Again, we can draw an analogy to policy and political science. Macbeth’s murders were a way to both ensure and hasten an imagined blissful future. Another term for realizing a hypothetical utopian future is to “immanentize the eschaton,” a phrase used by political philosopher Eric Voegelin and later popularized by William F. Buckley, Jr. (Since then, it’s remained popular despite if not because of its abstruseness; there is even a Wikipedia article about it, not to mention plenty of punditry.) In Macbeth’s case, his personal eschaton is kingship, which he wants to hurry into existence. Voegelin understood the utopian political movements of the 20th century like Communism and Nazism as motivated by a belief in an eschaton—a divine paradise on earth that would end all disorder and misery. Like Macbeth, the Communists thought that their paradisiacal eschaton was inevitable, but also like Macbeth, they thought it would be worth it to hasten its arrival with the blood of countless innocents. The leaders of ISIS apparently also believe strongly in an eschaton and their own role in actualizing and hastening it. Looking through the past hundred years of history, it is difficult to find serious eschaton-immanentizers who have avoided Macbeth’s end: blood, misery, shame, and death.

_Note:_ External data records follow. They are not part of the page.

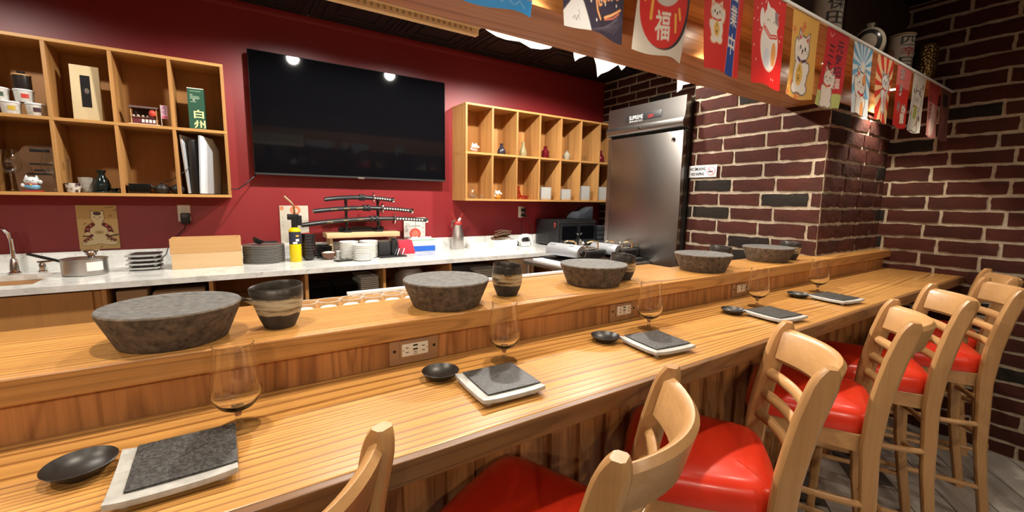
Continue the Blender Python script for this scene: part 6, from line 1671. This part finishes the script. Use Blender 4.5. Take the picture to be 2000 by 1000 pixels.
bottle('squat dark red bottle in the fourth upper cell', 2.627, ZU, [(0, 0), (0.036, 0), (0.038, 0.006), (0.038, 0.070), (0.022, 0.088), (0.017, 0.098), (0.020, 0.116), (0, 0.117)], RUBY)
bottle('frosted pale vase in the fifth upper cell', 2.903, ZU, [(0, 0), (0.024, 0), (0.036, 0.028), (0.036, 0.050), (0.020, 0.072), (0.015, 0.080), (0.019, 0.092), (0, 0.093)], FROST)
bottle('small clear round bottle in the sixth upper cell', 3.138, ZU, [(0, 0), (0.028, 0), (0.033, 0.020), (0.028, 0.042), (0.010, 0.054), (0.010, 0.066), (0.014, 0.072), (0.008, 0.072), (0.009, 0.056), (0.026, 0.040), (0.030, 0.020), (0, 0.004)], CLEAR)
bottle('dark red slender bottle beside the fridge on the right shelf', 3.380, ZU, [(0, 0), (0.034, 0), (0.042, 0.025), (0.038, 0.062), (0.018, 0.092), (0.013, 0.108), (0.017, 0.128), (0, 0.129)], RUBY)
bottle('clear glass carafe in the first lower cell of the right shelf', 1.815, ZLO, [(0, 0), (0.036, 0), (0.046, 0.020), (0.040, 0.052), (0.018, 0.082), (0.014, 0.096), (0.024, 0.122), (0.022, 0.122), (0.012, 0.096), (0.016, 0.082), (0.038, 0.052), (0.043, 0.020), (0, 0.004)], CLEAR, nm='glass_carafe')
for k, (x, y, lb) in enumerate(((1.800, 3.395, 'clear glass cup in front of the carafe'), (1.895, 3.42, 'clear flared glass cup right of the carafe'))):
    simple('glass_cup', lb, 'cup', MB().lathe([(0, 0), (0.018, 0), (0.022, 0.004), (0.040, 0.036), (0.038, 0.036), (0.019, 0.006), (0, 0.004)], 28, (x, y - 0.02 * k, ZLO)), CLEAR, 'glass cups by the carafe')
PINKG = bpy.data.materials.new('pink_thin_glass'); PINKG.use_nodes = True; thin_glass(PINKG, (0.93, 0.62, 0.56))
bottle('pink glass bottle in the third lower cell', 2.315, ZLO, [(0, 0), (0.022, 0), (0.030, 0.025), (0.020, 0.065), (0.010, 0.090), (0.010, 0.105), (0.014, 0.126), (0.012, 0.126), (0.008, 0.104), (0.018, 0.065), (0.027, 0.025), (0, 0.004)], PINKG)
for k in range(2):
    simple('pink_cup', ('left' if k == 0 else 'right') + ' pink glass cup beside the pink bottle', 'cup', MB().lathe([(0, 0), (0.018, 0), (0.034, 0.040), (0.032, 0.040), (0.016, 0.005), (0, 0.004)], 28, (2.368 + 0.056 * k, 3.42 + 0.04 * k, ZLO)), PINKG, 'pink glass cups')
for x, n, pt, lb in ((2.620, 9, 0.0135, 'fourth'), (2.878, 8, 0.0135, 'fifth'), (3.142, 11, 0.0135, 'sixth'), (3.390, 11, 0.0132, 'last')):
    stack_of(sq_plate(0.125, 0.125, 0.0155), WHITE, 'square_bowl', 'bowl', 'white square bowls on the right shelf', x, 3.445, ZLO, n, pt, lambda k, n=n, lb=lb: tier(k, n) + ' the white bowl stack in the ' + lb + ' lower cell', smooth=0)
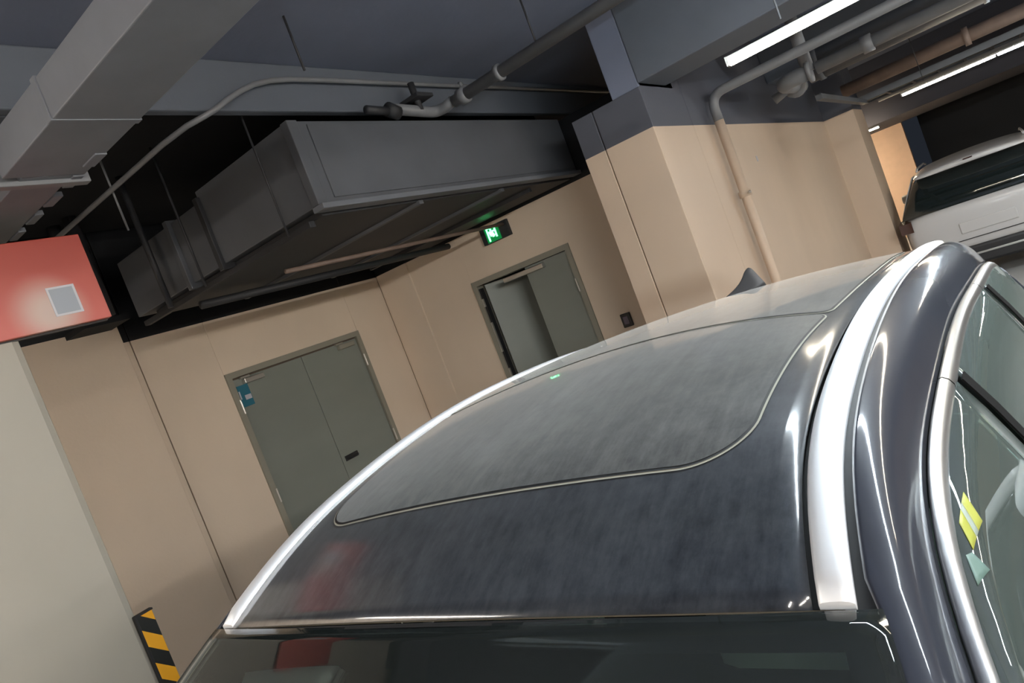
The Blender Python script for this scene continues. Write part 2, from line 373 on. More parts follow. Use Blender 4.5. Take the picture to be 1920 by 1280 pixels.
MB().box(-2.80, -2.64, 3.54, 3.70, 3.20, 3.225, .006).build('bracket', M['pipe_dark'], v)
MB().tube([(-2.74, 3.42, 3.13), (-2.74, 3.34, 3.155)], .045, 14).build('flange', M['pipe_dark'], v, True)
MB().tube([(-2.74, 3.36, 3.14), (-2.74, 3.16, 3.15)], .026, 12).build('nozzle', M['pipe_dark'], v, True)
cpts = [(-2.835, 7.4, 3.415), (-2.835, 3.0, 3.37), (-2.835, 2.78, 3.365), (-2.835, 2.64, 3.352), (-2.835, 2.52, 3.325), (-2.835, 2.42, 3.285), (-2.835, 2.32, 3.235),
        (-2.84, 2.25, 3.195), (-2.87, 2.19, 3.170), (-2.95, 2.14, 3.160), (-3.15, 2.11, 3.155), (-3.4, 2.10, 3.15), (-5.36, 2.06, 3.14)]
pipe('conduit', cpts, .014, M['pipe'], 'thin bent conduit along the main beam turning down across the black opening', [((-2.82, 4.3, 3.387), (0, .02, 0))])
tag(MB().tube([(-3.62, 5.37, 2.5), (-3.62, 2.9, 2.5)], .015, 10).build('cable_conduit', M['pipe_warm'], None, True), 'thin brownish conduit running under the duct to the exit sign', 'conduit')
tag(MB().tube([(-4.3, 5.36, 2.53), (-4.3, 2.7, 2.53)], .028, 10).build('drain_pipe', M['pipe_dark'], None, True), 'dark pipe tucked under the duct above the closed door', 'pipe')
for (x, y, z0, z1, lab) in ((-2.44, 2.5, 3.2, 3.47, 'thin wire rod above the bend of the conduit'), (-1.9, 3.80, 3.12, 3.47, 'thin rod carrying the long overhead pipe'),
                        (-3.75, 2.12, 2.93, 3.44, 'pale wire hanging in the black opening')):
    tag(MB().tube([(x, y, z0), (x, y, z1)], .006, 8).build('hanger_rod', M['pipe_dark' if x > -3 else 'pipe'], None, True), lab, 'rod')

# cable trunking at the upper left, with its jagged stepped edge
tr = empty('cable_trunking', (-2, 1.2, 2.8), 'wide grey cable trunking crossing the upper left under the beams', 'trunking')
MB().box(-2.55, 6.0, 1.10, 1.37, 2.80, 2.93, .004).build('trunk', M['tray'], tr)
MB().box(-5.36, -2.55, 1.16, 1.33, 2.80, 2.92, .004).build('trunk', M['tray'], tr)
for i in range(8):
    x = -2.42-.19*i
    MB().box(x-.055, x+.055, 1.33, 1.372-.003*i, 2.795, 2.815, .003).build('clip', M['tray'], tr)
MB().box(-2.62, -2.58, 1.09, 1.40, 2.785, 2.94, .003).build('joint_plate', M['pipe'], tr)
MB().box(-2.13, -2.10, 1.095, 1.375, 2.797, 2.935, .002).build('joint_plate', M['tray'], tr)

# riser pipe on the side wall
rp = empty('wall_pipe', (-1.67, 5.85, 0), 'beige painted riser pipe on the side wall turning grey above the paint line', 'pipe')
MB().tube([(-1.665, 5.85, 0), (-1.665, 5.85, 2.57)], .038, 16).build('pipe_run', M['beige'], rp, True)
MB().tube([(-1.665, 5.85, 2.57)]+arc((-1.665, 5.85, 2.66), (-1.665, 5.85, 2.78), (-1.54, 5.85, 2.78))+[(6.5, 5.80, 2.78)], .038, 16).build('pipe_top', M['pipe'], rp, True)
MB().tube([(-1.665, 5.85, 1.93), (-1.665, 5.85, 1.98)], .050, 16).build('clamp', M['beige'], rp, True)
MB().tube([(-1.62, 5.80, 1.955), (-1.60, 5.76, 1.955)], .012, 8).build('bolt', M['steel'], rp, True)
tag(boxo('wall_fleck', (-1.742, -1.735, 6.81, 6.84, 2.21, 2.26), M['white']), 'tiny white paper scrap stuck on the side wall', 'paper')

# services over the far lane
pipe('supply_duct', [(-1.2, 7.4, 2.86), (6.5, 7.4, 2.86)], .15, M['duct'], 'fat grey round duct behind the nearest strip lamp', [((-1.1, 7.4, 2.86), (.05, 0, 0)), ((.2, 7.4, 2.86), (.04, 0, 0))], 'duct', 1.08)
pipe('warm_pipe', [(-1.3, 9.7, 2.74), (6.5, 9.7, 2.74)], .075, M['pipe_warm'], 'reddish brown pipe between the two strip lamps', [((0, 9.7, 2.74), (.06, 0, 0))])
pipe('sprinkler_main', [(-.99, 6.5, 2.70), (6.5, 6.5, 2.70)], .05, M['pipe'], 'grey pipe just behind the nearest strip lamp with a bulky elbow', [((-.6, 6.5, 2.70), (.08, 0, 0))])
vv = empty('pipe_junction', (-1.2, 6.5, 2.7), 'cluster of grey elbows and flanges beside the left end of the pipes', 'pipe fitting')
MB().tube([(-1.05, 6.5, 2.70)]+arc((-1.12, 6.5, 2.70), (-1.28, 6.5, 2.70), (-1.28, 6.66, 2.70))+[(-1.28, 7.3, 2.72)], .065, 14).build('elbow', M['pipe'], vv, True)
MB().tube([(-1.28, 7.0, 2.71), (-1.28, 7.07, 2.71)], .10, 16).build('flange', M['pipe'], vv, True)
MB().tube([(-1.06, 6.5, 2.70), (-1.03, 6.5, 2.70)], .09, 16).build('flange', M['pipe'], vv, True)
MB().tube([(-1.05, 6.5, 2.70), (-1.05, 6.5, 3.46)], .05, 14).build('riser', M['pipe'], vv, True)
MB().tube([(-1.45, 6.9, 2.66), (-1.28, 6.9, 2.70)], [.045, .03], 12).build('sprinkler_head', M['pipe'], vv, True)
boxo('channel', (-1.24, -1.18, 7.55, 10.55, 2.56, 2.61), M['duct'], vv)
ct = empty('cable_tray', (0, 11.3, 2.65), 'dark open cable tray above the far strip lamp', 'cable tray')
for y in (10.9, 11.5): MB().box(-1.35, 6.5, y-.012, y+.012, 2.62, 2.70).build('side_rail', M['duct' if y < 11 else 'pipe_dark'], ct)
for k in range(26): MB().box(-1.3+k*.3, -1.27+k*.3, 10.9, 11.5, 2.62, 2.635).build('rung', M['pipe_dark'], ct)
for y, r in ((11.05, .022), (11.15, .018), (11.3, .03)): MB().tube([(-1.36, y, 2.635+r), (6.5, y, 2.635+r)], r, 8).build('cable', M['dark'], ct, True)
tag(MB().tube([(-1.3, 12.9, 2.72), (6.5, 12.9, 2.72)], .05, 12).build('far_pipe', M['pipe'], None, True), 'thin grey pipe just above the far strip lamp', 'pipe')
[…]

Macbeth is not a didactic guide to the political science of the past century any more than it is a guide to the neuroscience of free will or the philosophy of leadership. The intellectual value of drama, to say nothing of its emotional or aesthetic value, lies in its ability to provide a fresh and concrete perspective on abstruse ideas. When studying something like neuroscience and free will, one can get caught up in thorny details about the chemical interactions of neurons and the quantum entanglement of electrons and millisecond timing differences in lab experiments. Before getting lost in all these details, or whatever other little details one is immersed in in one’s life, one should see Macbeth and get a compelling human-level perspective on free will and much else besides. The empirical science is always changing and always will. The remarkable thing about Macbeth is that it can provide food for thought more than 400 years after its debut. There is no reason to suppose that it will not be helping intellectuals think through difficult problems 400 years from now, with costumes that we wouldn’t recognize today but blood just as red.